Hathorne, Massachusetts. August  1979.

I boarded a Greyhound bus from Denver to Boston in June 1979 feeling broken, defeated, and miserable. All my savings from my last job were exhausted and I had in humiliation called my dad collect to have him wire me a hundred dollars to come home. I purchased the ticket, endured a tearful goodbye not wanting to let go to Kathe at the station, climbed aboard. Three long days through the heart of America flat prairie, flat effect, broken trees from stormy weather, broken heart can’t stay together…

The bus arrived in Boston South Station. I walked to the Subway Platform. Subway train to North Station and I was outside Boston Garden, where 15 months before I had stood upstairs in awe during a Santana concert feeling invincible. Now I felt so vulnerable and lost, far from the echoes of that inspired moment. I spent my last two dollars and change on a train ticket to Gloucester. I wished I would see my friend David or maybe Donna Tusinski, but it was too early in the afternoon. An hour and seven minutes later I was back home, opening the door of the house I grew up in.

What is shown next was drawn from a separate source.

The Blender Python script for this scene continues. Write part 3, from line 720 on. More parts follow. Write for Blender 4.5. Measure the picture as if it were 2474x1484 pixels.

After 4 days on the road if felt good to take a bath and eat something I didn’t have to shoplift. My mom handed me a stack of mail, issues of The Guardian and The Progressive, fundraising appeals from Amnesty International, Mobilization For Survival & The Southern Poverty Law Center, and a letter with my court date in new Hampshire. I was facing the prospect of at least six months in jail for my participation in our blockade of  Seabrook Nuclear Plant’s reactor pressure Vessel shipment. I had broken through a police line to spit on the truck carrying the 427 ton monster that would be the heart of the first Seabrook Atomic Power Plant. My arrest was televised…my mom saw it on the 6:00 P.M.  News. I was pretty sure that a court date meant jail time. I opened the letter and encountered a simple twist of fate. There were 179 activists arrested that day, beginning with 19 year old Nelia Sargent, a visually impaired (but quite visionary) Seacoast New Hampshire resident who hooked her striped cane to the front of the Trabossa Transporter Truck, while two hundred others sat down blocking the road. After writing over 170 arrest charges that were identical the Secretary in the Hampton Court apparently misplaced my record and entered the same complaint “Defendant failed to remove himself from the road following a police order to do so…” My  arrest document had no mention of my breaking through the police line or spitting on the truck.

Officer Barrett gave his testement, and my lawyer immediately asked that charges be dismissed. Instead of going to jail I was out job hunting that afternoon, and was soon hired to work for the Massachusetts Department of Mental Health at a state school for the developmentally disabled. I was about to begin a career working with individuals with developmental disabilities. I was initially hired through the Comprehensive Employment Training Act’s summer youth program at the Charles V. Hogan ‘Regional Center. In less than a month  the state would would hire me. My optimism returned.